Wednesday, August 03, 2005

Government Contractors Who Kill: Where Does The Buck Stop?

We have a problem here and almost no one seems to be doing anything about it.

Earlier this week I reported on the preventable death of Timothy Roark in a 25 foot deep trench outside of Cincinnati, OH. Roark was working for the Sunesis Construction company which was operating under a contract from the Metropolitan Sewer District of Greater Cincinnati. It appears that Sunesis was in flagrant violation of OSHA's trenching standard.

Today I read about the preventable death of Luis Martinez in an unventilated, unmonitored manhole. Martinez worked for Utility Environmental Services of Dallas, apparently under contract with the City of Heath, Texas.

That unventilated manholes can kill shouldn't have come as too much of surprise to companies in the Dallas-Ft. Worth area. Just last May, two workers in The Colony, just 40 miles from Heath, died in a similar incident.

But the main issue that I want to raise here (aside from the fact that all of these guys should be tried for corporate homicide and thrown in jail) is that both Martinez and Roark died working on projects contracted out by municipalities. The question is what responsibility public authorities have (or should have) for ensuring the safety or the projects they pay for?

Not much, according to Heath Public Safety Director Bruce Ure:
Chief Ure said that the city engineer oversees the legal regulations of the work contract. but that the city does not assume liability to monitor contract work and ensure it's carried out in compliance with Occupational Safety and Health Administration regulations.
Earlier this year, I reviewed a series of articles about the Walnut Creek, CA pipeline explosion that killed five workers. Two of the contract companies, working for the East Bay Municipal Utilities District, had poor safety records, but California law does not require public agencies to request or review bidders' safety histories before awarding multimillion-dollar contracts. We've seen a lot of other companies working under government contracts who have killed their workers (here, here, here, here, and here for example).

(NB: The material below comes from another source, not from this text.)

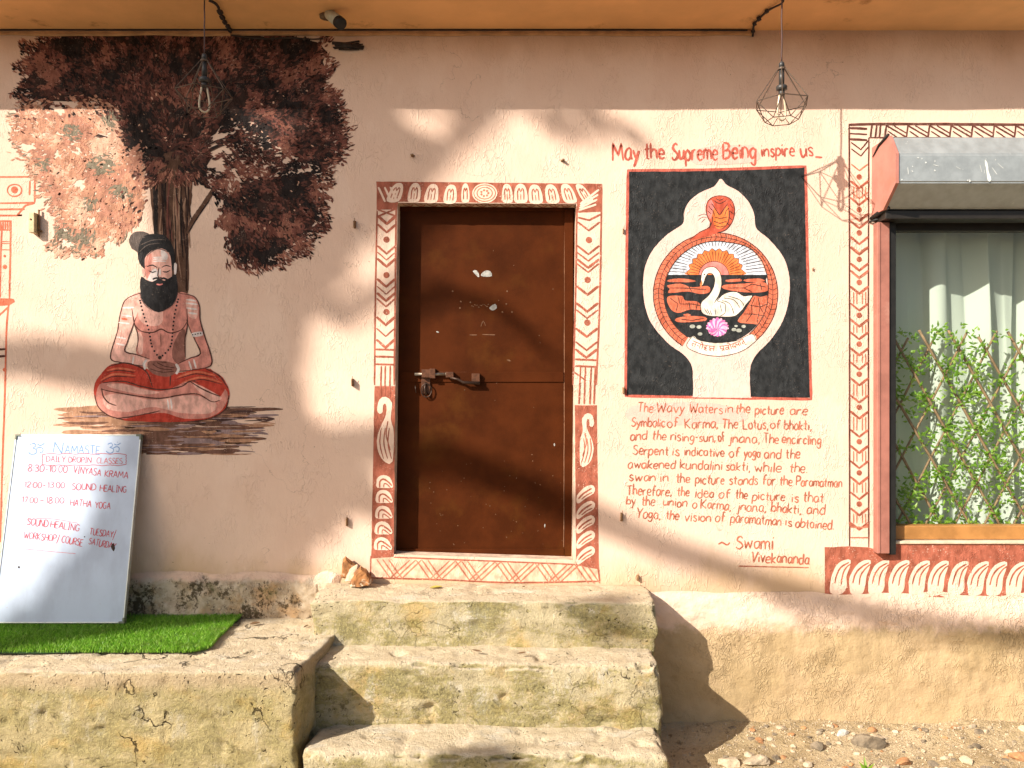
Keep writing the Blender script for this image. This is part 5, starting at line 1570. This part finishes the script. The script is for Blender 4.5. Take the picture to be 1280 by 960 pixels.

There is someone who seems to be doing something about this problem. When Lanzo Construction was given "probation" for killing a worker in an 18 foot deep trench, Michigan Governor Jennifer Granholm issued an executive order barring the company from receiving any state contracts until 2013. Seems to me that more cities, counties and states should start doing the same thing. As I said before, maybe these companies shouldn't have the privilege of living off taxpayer dollars anymore. And maybe some association like the National League of Cities, the National Conference of State Legislators, the National Association of Counties and the National Governors Association the should take the lead and let these contractors know that if they don't work safely, they don't work.

The final irony of these incidents is that they both took place in states (Ohio and Texas) that have no OSHA coverage for public employees. In other words, if the city had been doing its own work, instead of contracting it out to a private contractor, the workers wouldn't even have been covered by OSHA standards.